Journal B: Wie bist du Fährfrau geworden?
Nadine Geissbühler: Vor fünf Jahren kam ich mit meiner Familie von einer langen Reise zurück und suchte eine neue Stelle. Zuerst arbeitete ich beim Gastronomieprojekt Wagen zum Glück (Journal B berichtete), welches 2020 die Pacht des Zehendermättelis übernahm. Zum Pachtgebiet gehörten Restaurant, Landwirtschaftsfläche und die Fähre. Als ich hörte, dass für letzteres jemand gesucht wird, habe ich mich beworben. Voraussetzung war eine Ausbildung als Fährperson.

Was muss man alles können, um Fährfrau zu sein?
Man muss zwei Prüfungen ablegen: Die Theorieprüfung fürs Segel- und Motorboot fahren. Dann lernt man bei den Pontonieren das Stacheln auf der Aare und auch Knotenkenntnisse sind Pflicht. Zudem eine praktische Prüfung mit der Gierseilfähre und auf einem Weidling – dieser Bootstyp wird auch von den Pontonieren gefahren – sind Pflicht.

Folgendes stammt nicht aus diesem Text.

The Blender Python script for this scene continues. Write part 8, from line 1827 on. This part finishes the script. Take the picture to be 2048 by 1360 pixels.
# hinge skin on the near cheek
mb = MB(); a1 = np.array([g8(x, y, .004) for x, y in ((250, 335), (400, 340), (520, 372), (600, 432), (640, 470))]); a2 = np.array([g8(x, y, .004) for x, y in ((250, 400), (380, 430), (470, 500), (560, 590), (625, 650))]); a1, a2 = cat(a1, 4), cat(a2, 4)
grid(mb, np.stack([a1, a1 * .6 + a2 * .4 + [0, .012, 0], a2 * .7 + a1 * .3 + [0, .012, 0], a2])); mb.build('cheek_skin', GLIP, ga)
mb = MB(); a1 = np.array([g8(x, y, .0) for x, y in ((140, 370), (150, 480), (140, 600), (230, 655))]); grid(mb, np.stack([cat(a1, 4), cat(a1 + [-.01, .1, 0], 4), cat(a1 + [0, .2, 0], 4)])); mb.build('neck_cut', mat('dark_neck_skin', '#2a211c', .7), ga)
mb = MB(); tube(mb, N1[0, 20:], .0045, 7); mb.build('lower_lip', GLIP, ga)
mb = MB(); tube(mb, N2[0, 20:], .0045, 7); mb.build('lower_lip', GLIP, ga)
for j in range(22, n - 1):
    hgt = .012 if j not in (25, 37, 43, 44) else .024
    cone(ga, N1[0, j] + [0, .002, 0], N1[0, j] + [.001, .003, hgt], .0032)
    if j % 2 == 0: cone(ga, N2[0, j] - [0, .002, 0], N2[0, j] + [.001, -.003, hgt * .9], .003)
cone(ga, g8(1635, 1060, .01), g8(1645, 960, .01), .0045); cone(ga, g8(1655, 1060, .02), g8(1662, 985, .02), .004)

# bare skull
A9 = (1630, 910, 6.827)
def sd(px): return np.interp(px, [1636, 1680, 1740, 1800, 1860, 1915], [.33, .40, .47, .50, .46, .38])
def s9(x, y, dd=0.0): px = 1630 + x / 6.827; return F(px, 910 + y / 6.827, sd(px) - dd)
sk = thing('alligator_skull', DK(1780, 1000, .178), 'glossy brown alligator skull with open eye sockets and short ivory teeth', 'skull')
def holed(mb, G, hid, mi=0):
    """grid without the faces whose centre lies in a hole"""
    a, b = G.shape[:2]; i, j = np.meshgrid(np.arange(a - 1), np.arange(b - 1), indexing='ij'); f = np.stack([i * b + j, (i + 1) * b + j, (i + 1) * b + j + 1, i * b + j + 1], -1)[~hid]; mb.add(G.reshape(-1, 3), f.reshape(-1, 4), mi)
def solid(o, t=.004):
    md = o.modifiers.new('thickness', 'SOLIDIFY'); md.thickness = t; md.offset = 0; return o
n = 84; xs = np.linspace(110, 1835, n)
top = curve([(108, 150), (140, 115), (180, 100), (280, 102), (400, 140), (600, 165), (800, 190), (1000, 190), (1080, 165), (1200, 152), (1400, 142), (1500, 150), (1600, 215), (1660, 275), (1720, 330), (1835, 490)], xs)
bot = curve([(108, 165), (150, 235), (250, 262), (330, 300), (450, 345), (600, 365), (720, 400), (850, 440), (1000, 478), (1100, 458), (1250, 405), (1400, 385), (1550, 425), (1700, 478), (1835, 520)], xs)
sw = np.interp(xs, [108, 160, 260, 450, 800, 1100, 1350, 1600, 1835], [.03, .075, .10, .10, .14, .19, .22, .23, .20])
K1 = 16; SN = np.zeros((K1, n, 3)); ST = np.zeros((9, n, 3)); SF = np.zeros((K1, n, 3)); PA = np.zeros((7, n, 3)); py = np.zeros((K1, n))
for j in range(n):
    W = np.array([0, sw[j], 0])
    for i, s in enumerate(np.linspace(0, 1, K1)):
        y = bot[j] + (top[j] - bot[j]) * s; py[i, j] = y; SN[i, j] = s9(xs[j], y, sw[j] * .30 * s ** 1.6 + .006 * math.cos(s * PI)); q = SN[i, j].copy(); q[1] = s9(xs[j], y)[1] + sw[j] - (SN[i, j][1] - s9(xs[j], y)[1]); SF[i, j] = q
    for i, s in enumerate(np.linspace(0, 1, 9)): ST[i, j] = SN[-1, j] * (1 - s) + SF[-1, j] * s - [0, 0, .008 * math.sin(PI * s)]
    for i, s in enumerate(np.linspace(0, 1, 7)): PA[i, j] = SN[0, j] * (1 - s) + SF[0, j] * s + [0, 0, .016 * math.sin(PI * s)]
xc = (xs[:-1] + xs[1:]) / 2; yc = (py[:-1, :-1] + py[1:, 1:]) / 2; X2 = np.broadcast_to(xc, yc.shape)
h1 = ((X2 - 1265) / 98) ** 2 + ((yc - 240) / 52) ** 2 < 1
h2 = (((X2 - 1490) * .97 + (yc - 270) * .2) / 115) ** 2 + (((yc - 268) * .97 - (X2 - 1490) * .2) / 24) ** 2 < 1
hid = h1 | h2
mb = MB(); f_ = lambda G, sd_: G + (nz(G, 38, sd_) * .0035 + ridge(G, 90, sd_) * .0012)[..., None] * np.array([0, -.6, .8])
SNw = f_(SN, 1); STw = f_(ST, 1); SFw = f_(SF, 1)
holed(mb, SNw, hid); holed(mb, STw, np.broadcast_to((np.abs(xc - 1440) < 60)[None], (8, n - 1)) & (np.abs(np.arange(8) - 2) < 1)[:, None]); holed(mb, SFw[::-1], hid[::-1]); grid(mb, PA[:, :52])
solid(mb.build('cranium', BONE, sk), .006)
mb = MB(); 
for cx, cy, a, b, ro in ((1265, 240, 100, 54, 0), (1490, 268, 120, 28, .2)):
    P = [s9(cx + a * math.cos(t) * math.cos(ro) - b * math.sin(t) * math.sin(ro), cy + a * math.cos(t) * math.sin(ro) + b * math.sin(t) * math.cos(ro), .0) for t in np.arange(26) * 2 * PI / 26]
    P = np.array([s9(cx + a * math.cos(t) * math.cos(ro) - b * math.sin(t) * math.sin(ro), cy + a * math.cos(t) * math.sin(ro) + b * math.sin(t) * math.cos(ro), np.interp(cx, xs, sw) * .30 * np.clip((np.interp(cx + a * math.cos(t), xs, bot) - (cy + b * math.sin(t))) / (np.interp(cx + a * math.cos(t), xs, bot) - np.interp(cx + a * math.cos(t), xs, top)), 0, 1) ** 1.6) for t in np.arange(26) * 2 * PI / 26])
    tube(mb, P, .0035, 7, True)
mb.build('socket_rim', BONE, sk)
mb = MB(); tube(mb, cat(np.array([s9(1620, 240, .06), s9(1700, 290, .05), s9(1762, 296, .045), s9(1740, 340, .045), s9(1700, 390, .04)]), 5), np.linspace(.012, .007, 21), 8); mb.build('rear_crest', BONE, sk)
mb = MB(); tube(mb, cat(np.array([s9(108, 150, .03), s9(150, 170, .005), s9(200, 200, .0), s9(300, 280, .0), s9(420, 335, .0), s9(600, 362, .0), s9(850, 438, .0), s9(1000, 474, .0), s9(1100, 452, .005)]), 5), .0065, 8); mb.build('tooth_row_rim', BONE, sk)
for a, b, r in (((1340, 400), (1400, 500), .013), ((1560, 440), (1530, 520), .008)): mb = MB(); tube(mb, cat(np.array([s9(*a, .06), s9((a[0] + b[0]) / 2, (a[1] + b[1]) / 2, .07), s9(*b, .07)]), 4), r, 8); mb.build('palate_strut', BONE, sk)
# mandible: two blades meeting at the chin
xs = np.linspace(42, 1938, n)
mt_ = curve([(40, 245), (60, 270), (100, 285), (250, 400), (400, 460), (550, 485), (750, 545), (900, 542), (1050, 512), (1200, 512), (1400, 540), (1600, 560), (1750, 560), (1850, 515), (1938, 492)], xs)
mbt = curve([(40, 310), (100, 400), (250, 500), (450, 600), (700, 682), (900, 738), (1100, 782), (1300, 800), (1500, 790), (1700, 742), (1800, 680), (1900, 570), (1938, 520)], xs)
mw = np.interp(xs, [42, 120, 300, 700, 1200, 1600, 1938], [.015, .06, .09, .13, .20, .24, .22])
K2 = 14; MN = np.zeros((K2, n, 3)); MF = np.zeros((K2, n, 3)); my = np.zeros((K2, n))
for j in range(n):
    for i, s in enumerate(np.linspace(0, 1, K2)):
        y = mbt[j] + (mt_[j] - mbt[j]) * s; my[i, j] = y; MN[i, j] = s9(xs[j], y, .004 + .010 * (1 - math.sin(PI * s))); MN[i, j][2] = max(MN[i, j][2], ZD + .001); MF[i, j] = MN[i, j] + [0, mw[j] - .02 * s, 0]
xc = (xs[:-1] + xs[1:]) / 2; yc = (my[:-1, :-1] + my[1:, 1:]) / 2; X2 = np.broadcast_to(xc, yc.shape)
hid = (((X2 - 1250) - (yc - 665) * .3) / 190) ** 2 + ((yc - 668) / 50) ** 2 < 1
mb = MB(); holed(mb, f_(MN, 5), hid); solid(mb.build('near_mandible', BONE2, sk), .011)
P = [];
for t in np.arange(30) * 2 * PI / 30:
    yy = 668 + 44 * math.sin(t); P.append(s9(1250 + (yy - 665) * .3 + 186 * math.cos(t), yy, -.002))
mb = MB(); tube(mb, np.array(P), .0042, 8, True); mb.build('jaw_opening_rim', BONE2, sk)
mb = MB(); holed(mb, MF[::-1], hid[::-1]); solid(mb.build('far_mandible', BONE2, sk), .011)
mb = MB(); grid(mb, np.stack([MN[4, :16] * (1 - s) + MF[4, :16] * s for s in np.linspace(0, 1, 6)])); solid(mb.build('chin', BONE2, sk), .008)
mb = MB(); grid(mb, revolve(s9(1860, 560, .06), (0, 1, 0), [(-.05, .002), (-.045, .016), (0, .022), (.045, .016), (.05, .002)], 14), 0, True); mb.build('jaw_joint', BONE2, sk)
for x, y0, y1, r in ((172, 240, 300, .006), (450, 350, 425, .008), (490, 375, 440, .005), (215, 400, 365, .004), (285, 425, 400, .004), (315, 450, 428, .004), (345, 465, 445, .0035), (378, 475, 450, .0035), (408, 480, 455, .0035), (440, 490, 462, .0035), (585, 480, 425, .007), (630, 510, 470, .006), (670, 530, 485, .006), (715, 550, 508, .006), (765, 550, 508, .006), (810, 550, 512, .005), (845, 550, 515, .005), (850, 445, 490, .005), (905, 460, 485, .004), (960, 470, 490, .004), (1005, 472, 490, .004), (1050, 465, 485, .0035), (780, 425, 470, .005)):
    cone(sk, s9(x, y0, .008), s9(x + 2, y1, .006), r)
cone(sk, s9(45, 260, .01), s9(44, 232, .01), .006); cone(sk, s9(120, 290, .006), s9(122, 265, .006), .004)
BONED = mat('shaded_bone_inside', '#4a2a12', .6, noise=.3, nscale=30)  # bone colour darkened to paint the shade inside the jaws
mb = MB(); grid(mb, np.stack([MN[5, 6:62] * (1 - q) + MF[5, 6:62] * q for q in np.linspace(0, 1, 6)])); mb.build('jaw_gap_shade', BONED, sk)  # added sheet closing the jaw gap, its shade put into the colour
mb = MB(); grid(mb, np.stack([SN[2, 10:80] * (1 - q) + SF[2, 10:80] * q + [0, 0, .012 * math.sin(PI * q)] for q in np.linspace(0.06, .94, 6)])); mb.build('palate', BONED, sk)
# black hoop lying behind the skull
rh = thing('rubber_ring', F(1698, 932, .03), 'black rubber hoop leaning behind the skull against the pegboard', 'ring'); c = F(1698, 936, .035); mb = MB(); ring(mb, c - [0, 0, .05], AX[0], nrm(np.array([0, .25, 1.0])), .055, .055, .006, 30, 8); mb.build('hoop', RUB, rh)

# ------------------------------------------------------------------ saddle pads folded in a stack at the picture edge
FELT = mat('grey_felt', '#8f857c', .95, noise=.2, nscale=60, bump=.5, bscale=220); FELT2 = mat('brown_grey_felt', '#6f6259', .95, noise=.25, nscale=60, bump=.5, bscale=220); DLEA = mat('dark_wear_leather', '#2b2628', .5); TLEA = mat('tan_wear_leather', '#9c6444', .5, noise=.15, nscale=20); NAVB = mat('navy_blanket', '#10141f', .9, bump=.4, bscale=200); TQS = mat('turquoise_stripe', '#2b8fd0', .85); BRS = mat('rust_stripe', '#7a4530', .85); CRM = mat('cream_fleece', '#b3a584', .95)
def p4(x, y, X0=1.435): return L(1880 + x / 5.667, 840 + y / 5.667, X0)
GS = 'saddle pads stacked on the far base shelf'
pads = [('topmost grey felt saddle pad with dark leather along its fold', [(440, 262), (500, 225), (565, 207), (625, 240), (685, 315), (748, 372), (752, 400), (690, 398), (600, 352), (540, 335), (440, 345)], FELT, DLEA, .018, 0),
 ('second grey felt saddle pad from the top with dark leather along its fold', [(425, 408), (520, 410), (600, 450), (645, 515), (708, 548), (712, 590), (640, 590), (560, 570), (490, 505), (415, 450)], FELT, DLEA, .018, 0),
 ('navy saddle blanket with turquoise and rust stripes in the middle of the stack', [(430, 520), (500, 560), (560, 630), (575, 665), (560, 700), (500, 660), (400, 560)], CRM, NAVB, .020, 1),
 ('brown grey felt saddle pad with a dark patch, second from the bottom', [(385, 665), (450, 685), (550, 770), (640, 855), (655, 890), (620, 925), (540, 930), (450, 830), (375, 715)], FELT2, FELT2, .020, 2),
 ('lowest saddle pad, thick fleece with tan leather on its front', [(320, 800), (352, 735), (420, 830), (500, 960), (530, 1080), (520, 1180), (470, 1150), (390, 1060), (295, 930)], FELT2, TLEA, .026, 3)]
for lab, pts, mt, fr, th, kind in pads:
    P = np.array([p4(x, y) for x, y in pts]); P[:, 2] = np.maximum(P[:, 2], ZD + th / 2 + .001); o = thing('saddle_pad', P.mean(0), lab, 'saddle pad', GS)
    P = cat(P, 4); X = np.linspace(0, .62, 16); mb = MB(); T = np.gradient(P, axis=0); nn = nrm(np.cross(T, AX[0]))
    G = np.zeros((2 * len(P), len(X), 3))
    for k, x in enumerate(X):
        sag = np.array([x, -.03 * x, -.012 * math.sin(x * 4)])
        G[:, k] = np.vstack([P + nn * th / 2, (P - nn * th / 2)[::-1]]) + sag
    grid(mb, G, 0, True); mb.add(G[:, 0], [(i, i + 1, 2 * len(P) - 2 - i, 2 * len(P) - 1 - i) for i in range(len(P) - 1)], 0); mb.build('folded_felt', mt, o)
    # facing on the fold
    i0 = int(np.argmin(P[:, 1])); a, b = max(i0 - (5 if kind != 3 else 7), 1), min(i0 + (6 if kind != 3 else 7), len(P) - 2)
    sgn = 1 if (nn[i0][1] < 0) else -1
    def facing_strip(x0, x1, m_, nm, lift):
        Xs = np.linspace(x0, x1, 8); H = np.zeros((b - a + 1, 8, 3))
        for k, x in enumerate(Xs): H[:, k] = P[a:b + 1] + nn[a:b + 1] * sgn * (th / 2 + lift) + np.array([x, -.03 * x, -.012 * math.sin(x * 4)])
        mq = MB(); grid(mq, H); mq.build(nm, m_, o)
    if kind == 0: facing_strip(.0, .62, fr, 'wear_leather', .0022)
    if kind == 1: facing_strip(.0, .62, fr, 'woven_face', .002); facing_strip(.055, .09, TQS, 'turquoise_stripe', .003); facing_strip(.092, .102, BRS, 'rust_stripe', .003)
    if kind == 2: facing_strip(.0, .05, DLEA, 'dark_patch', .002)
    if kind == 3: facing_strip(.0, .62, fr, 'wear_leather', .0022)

Gierseilfähren fahren ohne Motor, indem sie die Strömung nutzen. Ein Seil hält das Boot in Position, mit einem Ruder oder Stachel wird es gesteuert. In der Schweiz gibt es sie u.a. in Basel über den Rhein und in Bern beim Bodenacher – Heimat des «Fähribeizli» und eben im Zehendermätteli.

Was fasziniert dich an diesem Beruf?
Ich liebe Wasser in allen Aggregatzuständen (lacht). Es ist schön, den ganzen Tag draussen zu sein. Eigentlich bin ich nicht so ein kommunikativer Mensch, aber hier komme ich, wenn auch nur während wenigen Minuten, ständig mit Menschen in Kontakt.

Was sind das für Begegnungen?
Es gibt Stammgäste, mit denen man über Wasserstände, das Leben oder auch persönliche Dinge spricht. Andere erzählen einfach aus ihrem Alltag. Man kennt irgendwann die Namen der Stammgäste und das macht die Fähre zu einem sozialen Ort.

Wie sieht ein typischer Sonntag auf der Fähre aus?
Da fahre ich quasi nonstop. Manchmal lasse ich sogar das Mittagessen stehen. Wir haben vom 1. April bis Ende September Saison, dieses Jahr wollen wir auch im Oktober offenbleiben, wenn die Wassermenge es zulässt.


Wie verändert sich die Aare im Verlaufe des Jahres?
Im Sommer merkt man sofort, wenn das Gletscherwasser kommt. Es ist grauer, opak, nicht durchsichtig. In den Bergen schmelzen die Gletscher, und wir fahren in ihrem Schmelzwasser. Irgendwann wird es diese Gletscher nicht mehr geben. Das ist beängstigend.

Gibt es auch brenzlige Momente?
Ja, immer mal wieder, besonders im Sommer, mit den vielen Gummiboten. Die Fähre hat Vortritt, aber das wissen nicht alle. Manche sind alkoholisiert oder schlecht ausgerüstet. Einmal sah ich ein Boot, das ohne Paddel unterwegs war und die Passagiere steuerten es mit ihren Flipflops. In solchen Situationen muss ich aufpassen, dass kein Unfall passiert.

Wie reagieren die Leute darauf, dass du als Fährfrau arbeitest?
Von älteren Männern höre ich oft: «Können Sie das?» oder «Ah, eine Frau, das überrascht mich jetzt.» Manche erklären mir sogar, wie man ein Boot fährt. Ich frage dann zurück: «Würden Sie das auch einem Mann sagen?» Die meisten sind dann empört, oder überrascht. Schöner sind Kommentare wie: «Wow, eine Fährfrau – toll!» Da spüre ich echtes Interesse, das finde ich schön.

Was bereitet dir am meisten Freude?
Die Aare zu beobachten, ihre Veränderungen zu spüren. Jeden Tag ist sie anders. Mal stacheln wir, wenn wenig Strömung ist, mal rudern wir mit der Strömung. Das Wasser kann mit seiner Kraft immer wieder überraschen und genau das macht es spannend.